Santander declined to comment on Peruto's billboard.

Peruto plunked down $25,000 for the billboard after months trying to find an advertising company willing to let him put it up. A company agreed to accept his billboard idea only after he agreed to accept all legal liability related to it, he said.

Peruto said he took out a $1.9 million loan in 2012 for a real estate investment. When he paid the loan back early several months ago, he was hit with a $267,400 penalty—more than ten times what he expected based on reviewing the paperwork, he said.

After months of failing to make headway, Peruto took to the streets as he sued the bank. He hasbeen picketing various Santander branches for weeks.

Peruto's lawsuit was filed in the Court of Common Pleas, but was shifted over to federal court, where it was dismissed by a judge last month. Peruto is appealing that decision.

“Santander has prevailed in this case in the trial court," a Santander spokeswoman said via email. "This case is entirely without merit and we will continue to defend ourselves vigorously and pursue all legal options.”

Peruto groused on Friday that the federal judge dismissed his suit without a hearing or any testimony.

He now claims the paperwork that articulates the complex mathematical formula for calculating early repayment penalties wasn’t even in the documents he reviewed when he agreed to the loan's terms.
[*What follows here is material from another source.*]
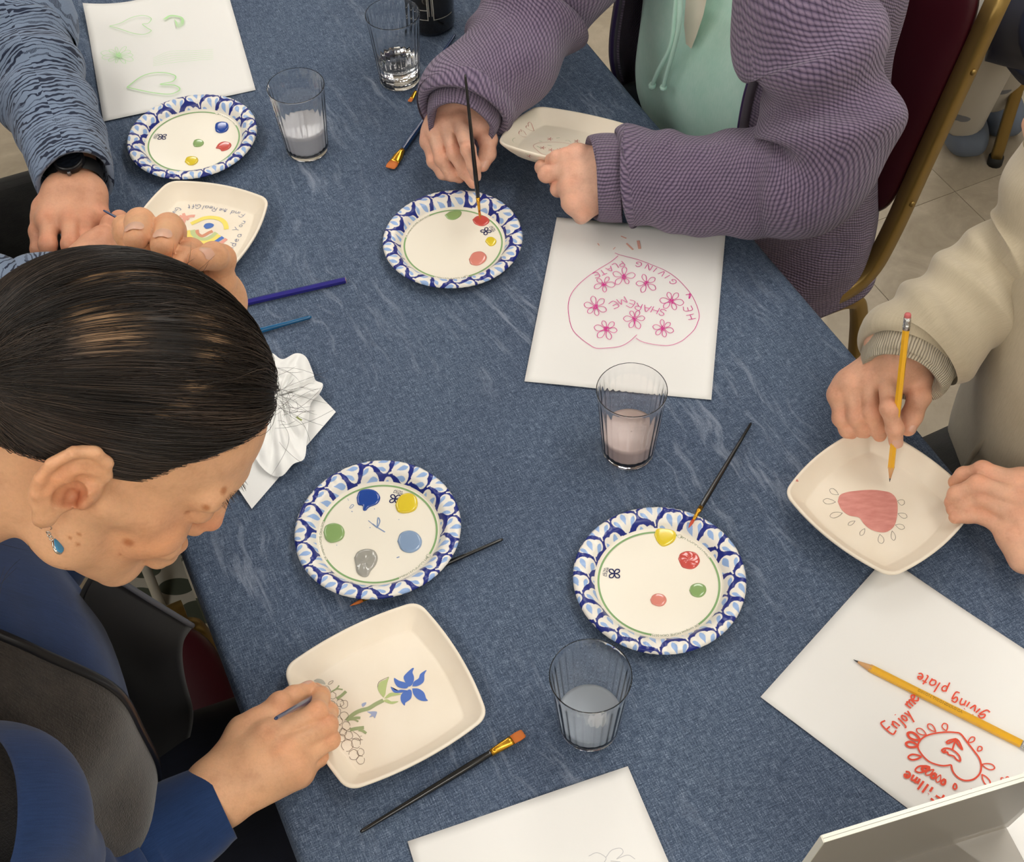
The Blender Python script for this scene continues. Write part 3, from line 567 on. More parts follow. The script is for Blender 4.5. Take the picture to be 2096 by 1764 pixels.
mm.make('pencil_lettering', ink('letter_blue', 92, 108, 150), q4.root, False, kind='stuff')
# small hearts plate
zt = Z(1010, 220, 7.2276); zs = lambda s: [zt(*q) for q in pts(s)]
mm = M()
for s, w in (('600,350 540,335 480,300 490,270 515,280 510,235 545,220 575,280 600,350', .0009), ('490,440 420,425 375,390 385,350 415,355 400,330 440,345 485,410', .0009), ('850,715 720,690 640,630 590,570 660,530 800,515 980,520 1150,545', .0006), ('840,740 800,770 760,790', .0008)): sdrop(mm, q3, zs(s), w)
for x, y in ((835, 470), (1235, 500), (730, 600), (850, 630), (975, 625), (530, 720)):
    for i in range(5): a = i*1.257; sdrop(mm, q3, [zt(x, y), zt(x+45*math.cos(a), y+24*math.sin(a))], .0012, False)
mm.make('red_pencil_hearts', ink('dusty_red', 206, 148, 138), q3.root, False, kind='stuff')
mm = M()
for s, w in (('680,500 720,505', .001), ('930,455 980,450', .001), ('470,675 520,690', .001), ('630,720 690,715', .0018), ('1060,490 1110,490 1150,520', .0006), ('800,560 860,570', .001), ('640,575 700,600', .001), ('350,545 310,530 280,490 290,465 320,450', .0006)): sdrop(mm, q3, zs(s), w)
mm.make('green_leaf_strokes', ink('leaf_soft', 176, 186, 156), q3.root, False, kind='stuff')
# ---------------------------------------------------------------- clear tumblers of paint water
m_acr = mat('clear_plastic', (1, 1, 1, 1), .03, spec=.5, Transmission_Weight=1.0, IOR=1.45)
def water(n, c, tr, rough=.08): return mat('water_'+n, c, rough, spec=.5, Transmission_Weight=tr, IOR=1.33)
def tumbler(label, px, py, h, wl, wm, tilt=0, rt=.0375, rb=.0288):
    c = at(px, py, .0005); r = thing('plastic_tumbler', label, 'cup', c, 'clear plastic tumblers of paint water')
    seg = 168; k = lambda z: rb+(rt-rb)*(z/h)
    out = [(.001, 0), (rb-.004, 0), (rb-.0012, .0008)]+[(k(z)-.0002, z) for z in np.linspace(.004, h-.012, 16)]+[(k(h-.009), h-.009), (rt, h-.0022), (rt+.0002, h-.0012), (rt, h-.0004), (rt-.0004, h), (rt-.0007, h-.0003)]
    inn = [(rt-.0007, h-.0014)]+[(k(z)-.0008, z) for z in np.linspace(h-.006, .009, 16)]+[(rb-.004, .0055), (.001, .005)]
    V, Fc = lathe(out+inn, seg, c); n = len(out)-2; th = np.arctan2(V[:, 1]-c[1], V[:, 0]-c[0]); i = np.arange(len(V))//seg; zz = V[:, 2]-c[2]
    amp = np.where((i > 2) & (i < n-3), .00020, 0)*np.clip((zz-.002)/.01, 0, 1)
    d = 1+amp*(np.abs(np.sin(th*14))-.5)*2/np.maximum(np.hypot(V[:, 0]-c[0], V[:, 1]-c[1]), .01)
    V[:, :2] = c[:2]+(V[:, :2]-c[:2])*d[:, None]
    Fc += [tuple(range(seg))[::-1], tuple((len(out)+len(inn)-1)*seg+j for j in range(seg))]
    mk('cup_wall', V, Fc, m_acr, r)
    pr = [(.0005, .0054), (rb-.0045, .0060)]+[(k(z)-.0011, z) for z in np.linspace(.0098, wl, 6)]+[(k(wl)-.004, wl-.0006), (.0005, wl-.0007)]
    V, Fc = lathe(pr, 64, c); mk('paint_water', V, Fc, wm, r); return r
tumbler('clear tumbler of pale grey water nearest the square flower plate', 1206, 1484, .101, .026, water('grey', S(214, 224, 236), .36))
tumbler('clear tumbler of milky pink water on the corner of the magenta heart sheet', 1286, 922, .106, .036, water('pink', S(244, 220, 212), .24))
tumbler('clear tumbler of cloudy white water beside the far left paper plate', 630, 305, .106, .043, water('white', S(240, 240, 246), .2))
tumbler('clear tumbler of clean water in front of the dark bottle', 819, 163, .110, .034, water('clean', (.97, .98, 1, 1), 1.0, .02))
# ---------------------------------------------------------------- dark bottle
m_bot = mat('dark_bottle_glass', S(30, 24, 14), .08, spec=.6, Coat_Weight=.5)
bc = at(884, 48, .0008); r = thing('dark_bottle', 'dark brown glass bottle with white line printing behind the clean water tumbler', 'bottle', bc)
V, Fc = lathe([(.001, .004), (.026, 0), (.033, .002), (.0352, .008), (.0355, .06), (.0355, .15), (.033, .175), (.02, .2), (.0145, .215), (.014, .265), (.016, .268), (.016, .28), (.001, .28)], 56, bc); mk('glass_body', V, Fc, m_bot, r)
mm = M()
def cyl(a0, a1, z0, z1, w, rr=.03575):
    A = np.linspace(a0, a1, 18); P = np.array([(bc[0]+rr*math.cos(a), bc[1]+rr*math.sin(a), bc[2]+z) for a, z in zip(A, np.linspace(z0, z1, 18))])
    n = np.array([(math.cos(a), math.sin(a), 0) for a in A]); d = np.gradient(P, axis=0); s = np.cross(n, d); s /= np.linalg.norm(s, axis=1)[:, None]
    mm.add(np.vstack([P+s*w/2, P-s*w/2]), [(i, i+1, 19+i, 18+i) for i in range(17)])
for a0, a1, z in ((-2.9, -1.66, .030), (-1.42, -.5, .030), (-2.9, -1.68, .046), (-2.6, -2.3, .026)): cyl(a0, a1, z, z, .0012)
for a, z0, z1, w in ((-1.66, .029, .13, .0012), (-1.6, .036, .13, .0009), (-1.48, .036, .13, .0009), (-1.42, .029, .13, .0012)): cyl(a, a+.001, z0, z1, w)
mm.make('white_print', ink('bottle_print', 190, 186, 176), r, False)
V, Fc = lathe([(.001, .281), (.0165, .281), (.0168, .268), (.0168, .3), (.001, .3)], 32, bc); mk('bottle_cap', V, Fc, m_dkm, r)
# ---------------------------------------------------------------- brushes
m_ferr = mat('gold_ferrule', S(214, 158, 52), .22, .9); m_bris = mat('orange_bristle', S(206, 112, 40), .55, build=lambda k: k.bump(k.noise(k.co('Object', (1, 1, 1)), 900), .3))
m_black = mat('black_lacquer', S(16, 16, 18), .22, spec=.6, Coat_Weight=.5); m_navyl = mat('navy_lacquer', S(22, 52, 98), .22, spec=.6, Coat_Weight=.5); m_teal = mat('teal_lacquer', S(18, 88, 134), .25, Coat_Weight=.4)
m_tipred = mat('bristle_red_paint', S(206, 80, 48), .4)
def brush(label, end, tip, hm, rmax=.0032, flat=False, fl=.022, bl=.012, bm_=None, wf=.0045, up=(0, 0, 1)):
    end, tip = np.asarray(end, float), np.asarray(tip, float); d = nrm(end-tip); L = np.linalg.norm(end-tip)
    r = thing('paintbrush', label, 'paintbrush', tip); P = lambda t: tip+d*t
    rf = wf if flat else rmax*.72
    hs = bl+fl-.002; T_ = [hs, hs+.004, hs+.02, hs+.035, (hs+L)/2, L-.03, L-.004, L-.001, L]
    V, Fc, _ = tube([P(t) for t in T_], [rmax*.8, rmax*.88, rmax, rmax*.98, rmax*.82, rmax*.62, rmax*.55, rmax*.42, rmax*.12], 16); mk('handle', V, Fc, hm, r)
    if flat: V, Fc, _ = tube([P(bl), P(bl+.003), P(bl+fl*.5), P(bl+fl*.8), P(bl+fl)], [rf, rf, rf*.92, rmax*1.02, rmax*.95], 18, flat=[.34, .34, .6, 1, 1], up=up)
    else: V, Fc, _ = tube([P(bl), P(bl+fl*.5), P(bl+fl*.7), P(bl+fl*.72), P(bl+fl*.78), P(bl+fl*.8), P(bl+fl)], [rf*.72, rf*.95, rf*1.1, rf*1.25, rf*1.25, rf*1.1, rmax*.95], 16)
    mk('ferrule', V, Fc, m_ferr, r)
    if flat: V, Fc, _ = tube([P(bl+.001), P(bl*.5), P(bl*.12), P(0)], [rf*.96, rf*1.06, rf*.98, rf*.8], 18, flat=[.33, .3, .2, .1], up=up)
    else: V, Fc, _ = tube([P(bl+.001), P(bl*.7), P(bl*.35), P(bl*.1), P(0)], [rf*.7, rf*.82, rf*.5, rf*.18, .0001], 12)
    mk('bristles', V, Fc, bm_ or m_bris, r); return r
brush('black handled flat brush with orange bristles lying below the square flower plate', at(737, 1703, .004), at(1072, 1500, .004), m_black, .0036, True, .024, .013, None, .0048)
brush('black handled brush lying under the six blob paper plate, orange tip showing', at(1030, 1103, .0036), at(716, 1240, .0032), m_black, .0033, False, .022, .014)
brush('thin black handled brush leaning on the rim of a paper plate, bristles dipped red', at(1538, 865, .0035), at(1409, 1081, .0185), m_black, .0031, False, .02, .0125, m_tipred)
brush('thin navy handled brush lying beside the clean water tumbler', at(932, 70, .004), at(838, 208, .004), m_navyl, .0030, True, .016, .007, None, .0030)
brush('navy handled flat brush with wide orange bristles beside the purple sleeve', at(918, 175, .004), at(798, 344, .004), m_navyl, .0042, True, .026, .013, None, .0072)
brush('teal handled brush lying below the dark blue pencil, its tip behind the head', at(638, 648, .004), at(400, 712, .004), m_teal, .0042, False, .02, .01)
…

He said that document was added just before he sent his son, with power of attorney, to sign the final paperwork. He said he had no idea his son was signing off on papers he had not reviewed.

“They don’t have my signature on it. Nothing,” he said. “They snuck that in there. That was not in there before.”

Peruto said the amount he was fined was equivalent to years of savings.

Peruto has hit the streets with flyers and friends carrying picket signs outside Santander branches 10 times so far, he said. He claims sheriffs in Media, Pennsylvania. threatened to arrest him for protesting, but he wouldn’t back down.

Peruto already paid the penalty, but he wants it back. Even then, he said he’ll keep crusading against the bank.

“After they pay me, I’m not stopping. No,” he said. “Everybody in the world should be aware of what they do.”